[Supplied data]:

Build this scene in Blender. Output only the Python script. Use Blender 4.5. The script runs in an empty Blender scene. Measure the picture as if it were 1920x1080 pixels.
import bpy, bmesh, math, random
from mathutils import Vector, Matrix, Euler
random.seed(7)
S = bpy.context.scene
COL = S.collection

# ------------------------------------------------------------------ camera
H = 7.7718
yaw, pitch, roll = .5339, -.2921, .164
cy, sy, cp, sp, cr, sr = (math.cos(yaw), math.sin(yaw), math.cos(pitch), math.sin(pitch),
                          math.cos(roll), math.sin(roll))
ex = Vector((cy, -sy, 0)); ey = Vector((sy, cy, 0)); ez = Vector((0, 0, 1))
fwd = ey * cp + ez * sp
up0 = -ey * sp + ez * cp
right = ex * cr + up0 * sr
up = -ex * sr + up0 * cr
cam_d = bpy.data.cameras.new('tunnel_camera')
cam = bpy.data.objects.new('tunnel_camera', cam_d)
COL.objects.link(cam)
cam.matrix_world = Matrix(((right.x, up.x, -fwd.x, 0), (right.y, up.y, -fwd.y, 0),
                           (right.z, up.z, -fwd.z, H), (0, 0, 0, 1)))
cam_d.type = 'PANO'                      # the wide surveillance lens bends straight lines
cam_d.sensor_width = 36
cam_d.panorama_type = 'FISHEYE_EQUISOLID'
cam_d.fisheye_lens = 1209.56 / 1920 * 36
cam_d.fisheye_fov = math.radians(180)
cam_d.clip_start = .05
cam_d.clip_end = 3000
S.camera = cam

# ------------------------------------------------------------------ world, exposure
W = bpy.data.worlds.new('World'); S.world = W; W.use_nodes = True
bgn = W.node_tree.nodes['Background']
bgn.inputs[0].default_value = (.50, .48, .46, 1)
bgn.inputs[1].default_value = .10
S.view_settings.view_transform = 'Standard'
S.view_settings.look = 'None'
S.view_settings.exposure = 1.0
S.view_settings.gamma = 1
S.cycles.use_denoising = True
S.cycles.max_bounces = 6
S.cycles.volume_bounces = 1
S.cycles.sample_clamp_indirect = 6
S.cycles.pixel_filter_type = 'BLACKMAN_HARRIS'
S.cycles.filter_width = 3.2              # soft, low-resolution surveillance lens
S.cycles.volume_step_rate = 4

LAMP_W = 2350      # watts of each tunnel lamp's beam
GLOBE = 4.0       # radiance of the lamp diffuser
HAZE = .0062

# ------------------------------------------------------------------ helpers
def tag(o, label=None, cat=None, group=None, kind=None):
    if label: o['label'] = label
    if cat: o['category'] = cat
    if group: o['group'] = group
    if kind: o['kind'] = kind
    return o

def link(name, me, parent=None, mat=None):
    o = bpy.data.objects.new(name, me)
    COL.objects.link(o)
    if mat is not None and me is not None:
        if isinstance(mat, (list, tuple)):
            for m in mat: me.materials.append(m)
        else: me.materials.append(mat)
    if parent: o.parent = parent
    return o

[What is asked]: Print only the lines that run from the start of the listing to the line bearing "S.camera = cam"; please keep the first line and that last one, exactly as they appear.

[Response to this exercise]:
Build this scene in Blender. Output only the Python script. Use Blender 4.5. The script runs in an empty Blender scene. Measure the picture as if it were 1920x1080 pixels.
import bpy, bmesh, math, random
from mathutils import Vector, Matrix, Euler
random.seed(7)
S = bpy.context.scene
COL = S.collection

# ------------------------------------------------------------------ camera
H = 7.7718
yaw, pitch, roll = .5339, -.2921, .164
cy, sy, cp, sp, cr, sr = (math.cos(yaw), math.sin(yaw), math.cos(pitch), math.sin(pitch),
                          math.cos(roll), math.sin(roll))
ex = Vector((cy, -sy, 0)); ey = Vector((sy, cy, 0)); ez = Vector((0, 0, 1))
fwd = ey * cp + ez * sp
up0 = -ey * sp + ez * cp
right = ex * cr + up0 * sr
up = -ex * sr + up0 * cr
cam_d = bpy.data.cameras.new('tunnel_camera')
cam = bpy.data.objects.new('tunnel_camera', cam_d)
COL.objects.link(cam)
cam.matrix_world = Matrix(((right.x, up.x, -fwd.x, 0), (right.y, up.y, -fwd.y, 0),
                           (right.z, up.z, -fwd.z, H), (0, 0, 0, 1)))
cam_d.type = 'PANO'                      # the wide surveillance lens bends straight lines
cam_d.sensor_width = 36
cam_d.panorama_type = 'FISHEYE_EQUISOLID'
cam_d.fisheye_lens = 1209.56 / 1920 * 36
cam_d.fisheye_fov = math.radians(180)
cam_d.clip_start = .05
cam_d.clip_end = 3000
S.camera = cam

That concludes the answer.